▶ **Your goal**: Repeat exactly the lines of the listing below, please, starting with the first and ending with the line containing "body = obj('body', me, root)"; leave out the rest.

▶ **Data block**:
——

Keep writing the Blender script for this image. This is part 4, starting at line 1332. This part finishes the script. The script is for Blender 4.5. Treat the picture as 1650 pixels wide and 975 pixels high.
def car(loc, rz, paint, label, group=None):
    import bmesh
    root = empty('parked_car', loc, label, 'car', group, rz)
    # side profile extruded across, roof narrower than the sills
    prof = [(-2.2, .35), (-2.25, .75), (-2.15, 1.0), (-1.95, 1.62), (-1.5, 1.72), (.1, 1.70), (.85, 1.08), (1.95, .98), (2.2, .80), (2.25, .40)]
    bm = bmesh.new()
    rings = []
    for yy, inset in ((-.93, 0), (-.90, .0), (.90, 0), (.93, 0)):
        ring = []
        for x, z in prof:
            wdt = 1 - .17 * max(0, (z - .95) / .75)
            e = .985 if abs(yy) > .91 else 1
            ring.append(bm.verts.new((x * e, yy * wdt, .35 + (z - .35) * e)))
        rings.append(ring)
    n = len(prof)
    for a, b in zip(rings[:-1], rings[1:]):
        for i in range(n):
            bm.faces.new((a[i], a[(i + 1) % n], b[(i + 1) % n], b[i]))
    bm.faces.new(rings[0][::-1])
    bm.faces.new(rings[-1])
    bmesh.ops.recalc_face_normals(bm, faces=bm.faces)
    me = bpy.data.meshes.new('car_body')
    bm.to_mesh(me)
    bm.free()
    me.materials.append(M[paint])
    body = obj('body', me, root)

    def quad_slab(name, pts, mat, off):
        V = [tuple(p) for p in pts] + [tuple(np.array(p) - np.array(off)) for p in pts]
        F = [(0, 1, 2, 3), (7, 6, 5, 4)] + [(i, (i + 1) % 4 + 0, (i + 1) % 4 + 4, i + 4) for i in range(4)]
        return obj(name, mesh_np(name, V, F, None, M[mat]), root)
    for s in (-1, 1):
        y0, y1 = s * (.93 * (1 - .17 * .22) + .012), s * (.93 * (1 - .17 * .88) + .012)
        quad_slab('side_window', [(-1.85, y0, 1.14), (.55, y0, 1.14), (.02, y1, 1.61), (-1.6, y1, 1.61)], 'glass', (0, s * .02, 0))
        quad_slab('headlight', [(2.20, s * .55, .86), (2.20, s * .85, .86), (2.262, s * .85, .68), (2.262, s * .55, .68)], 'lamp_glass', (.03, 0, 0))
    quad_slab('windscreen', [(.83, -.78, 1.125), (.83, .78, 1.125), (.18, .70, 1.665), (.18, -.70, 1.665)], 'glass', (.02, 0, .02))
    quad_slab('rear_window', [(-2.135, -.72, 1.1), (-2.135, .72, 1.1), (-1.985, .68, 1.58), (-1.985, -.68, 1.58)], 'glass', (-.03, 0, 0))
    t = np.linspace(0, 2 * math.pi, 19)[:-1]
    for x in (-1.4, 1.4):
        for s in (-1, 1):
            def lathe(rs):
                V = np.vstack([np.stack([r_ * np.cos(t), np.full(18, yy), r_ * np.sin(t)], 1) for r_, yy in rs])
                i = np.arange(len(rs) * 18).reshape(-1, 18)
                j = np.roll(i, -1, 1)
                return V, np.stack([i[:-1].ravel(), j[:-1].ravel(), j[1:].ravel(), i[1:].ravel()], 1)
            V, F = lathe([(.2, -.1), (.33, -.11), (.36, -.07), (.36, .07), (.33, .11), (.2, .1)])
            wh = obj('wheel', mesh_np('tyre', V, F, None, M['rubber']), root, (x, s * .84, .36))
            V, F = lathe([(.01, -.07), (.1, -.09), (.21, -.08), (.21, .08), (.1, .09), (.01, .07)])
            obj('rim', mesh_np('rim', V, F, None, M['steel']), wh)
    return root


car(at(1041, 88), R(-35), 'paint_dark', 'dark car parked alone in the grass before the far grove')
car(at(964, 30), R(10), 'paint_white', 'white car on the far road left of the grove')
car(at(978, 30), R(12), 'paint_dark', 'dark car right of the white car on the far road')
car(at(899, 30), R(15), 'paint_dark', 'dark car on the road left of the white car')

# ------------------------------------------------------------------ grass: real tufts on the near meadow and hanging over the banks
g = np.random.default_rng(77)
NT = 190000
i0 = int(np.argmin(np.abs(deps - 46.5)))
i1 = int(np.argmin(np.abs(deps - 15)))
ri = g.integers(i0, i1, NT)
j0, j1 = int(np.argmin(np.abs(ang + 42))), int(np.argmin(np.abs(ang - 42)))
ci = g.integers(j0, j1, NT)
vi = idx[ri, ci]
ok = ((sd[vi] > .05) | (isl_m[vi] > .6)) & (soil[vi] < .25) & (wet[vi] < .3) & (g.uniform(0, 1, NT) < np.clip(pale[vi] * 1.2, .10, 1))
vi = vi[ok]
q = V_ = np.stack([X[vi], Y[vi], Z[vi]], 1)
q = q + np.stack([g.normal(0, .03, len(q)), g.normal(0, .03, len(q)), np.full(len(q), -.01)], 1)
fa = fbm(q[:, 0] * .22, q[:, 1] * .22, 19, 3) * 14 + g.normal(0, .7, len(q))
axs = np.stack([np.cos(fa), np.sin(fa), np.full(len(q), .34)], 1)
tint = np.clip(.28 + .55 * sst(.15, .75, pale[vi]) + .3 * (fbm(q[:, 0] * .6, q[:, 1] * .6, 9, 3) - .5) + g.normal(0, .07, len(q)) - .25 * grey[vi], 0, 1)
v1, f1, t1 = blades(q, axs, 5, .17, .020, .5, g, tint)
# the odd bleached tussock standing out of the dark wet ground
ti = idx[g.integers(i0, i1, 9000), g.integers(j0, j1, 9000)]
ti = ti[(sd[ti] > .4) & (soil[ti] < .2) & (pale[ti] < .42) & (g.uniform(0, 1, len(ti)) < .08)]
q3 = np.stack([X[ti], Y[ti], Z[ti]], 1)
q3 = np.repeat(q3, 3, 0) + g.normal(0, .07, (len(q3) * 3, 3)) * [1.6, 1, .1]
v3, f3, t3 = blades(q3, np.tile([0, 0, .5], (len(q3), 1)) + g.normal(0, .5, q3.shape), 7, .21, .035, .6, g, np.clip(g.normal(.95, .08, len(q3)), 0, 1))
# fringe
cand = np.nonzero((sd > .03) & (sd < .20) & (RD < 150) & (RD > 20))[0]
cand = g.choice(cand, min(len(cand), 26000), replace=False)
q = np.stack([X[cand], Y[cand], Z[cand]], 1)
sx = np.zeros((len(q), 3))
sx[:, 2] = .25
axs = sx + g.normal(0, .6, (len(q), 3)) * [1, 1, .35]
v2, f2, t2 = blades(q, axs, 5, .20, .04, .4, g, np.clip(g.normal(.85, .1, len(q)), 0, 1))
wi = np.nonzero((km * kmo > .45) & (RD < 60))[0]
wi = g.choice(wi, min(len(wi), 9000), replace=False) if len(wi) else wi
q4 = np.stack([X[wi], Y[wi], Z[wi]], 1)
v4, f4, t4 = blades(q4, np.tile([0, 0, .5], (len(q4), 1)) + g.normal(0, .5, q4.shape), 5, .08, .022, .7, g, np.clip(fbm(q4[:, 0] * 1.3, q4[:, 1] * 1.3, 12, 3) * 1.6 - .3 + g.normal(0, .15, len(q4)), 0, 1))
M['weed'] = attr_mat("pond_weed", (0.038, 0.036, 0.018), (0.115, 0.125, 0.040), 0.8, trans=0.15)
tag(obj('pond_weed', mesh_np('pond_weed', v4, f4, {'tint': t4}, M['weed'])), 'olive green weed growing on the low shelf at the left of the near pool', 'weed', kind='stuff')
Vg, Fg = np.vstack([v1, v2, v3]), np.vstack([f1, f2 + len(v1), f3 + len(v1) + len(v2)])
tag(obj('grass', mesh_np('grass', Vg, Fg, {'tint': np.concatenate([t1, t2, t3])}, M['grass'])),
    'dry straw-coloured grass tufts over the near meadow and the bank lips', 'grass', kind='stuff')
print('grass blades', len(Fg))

——

▶ **Problem solution**:
Keep writing the Blender script for this image. This is part 4, starting at line 1332. This part finishes the script. The script is for Blender 4.5. Treat the picture as 1650 pixels wide and 975 pixels high.
def car(loc, rz, paint, label, group=None):
    import bmesh
    root = empty('parked_car', loc, label, 'car', group, rz)
    # side profile extruded across, roof narrower than the sills
    prof = [(-2.2, .35), (-2.25, .75), (-2.15, 1.0), (-1.95, 1.62), (-1.5, 1.72), (.1, 1.70), (.85, 1.08), (1.95, .98), (2.2, .80), (2.25, .40)]
    bm = bmesh.new()
    rings = []
    for yy, inset in ((-.93, 0), (-.90, .0), (.90, 0), (.93, 0)):
        ring = []
        for x, z in prof:
            wdt = 1 - .17 * max(0, (z - .95) / .75)
            e = .985 if abs(yy) > .91 else 1
            ring.append(bm.verts.new((x * e, yy * wdt, .35 + (z - .35) * e)))
        rings.append(ring)
    n = len(prof)
    for a, b in zip(rings[:-1], rings[1:]):
        for i in range(n):
            bm.faces.new((a[i], a[(i + 1) % n], b[(i + 1) % n], b[i]))
    bm.faces.new(rings[0][::-1])
    bm.faces.new(rings[-1])
    bmesh.ops.recalc_face_normals(bm, faces=bm.faces)
    me = bpy.data.meshes.new('car_body')
    bm.to_mesh(me)
    bm.free()
    me.materials.append(M[paint])
    body = obj('body', me, root)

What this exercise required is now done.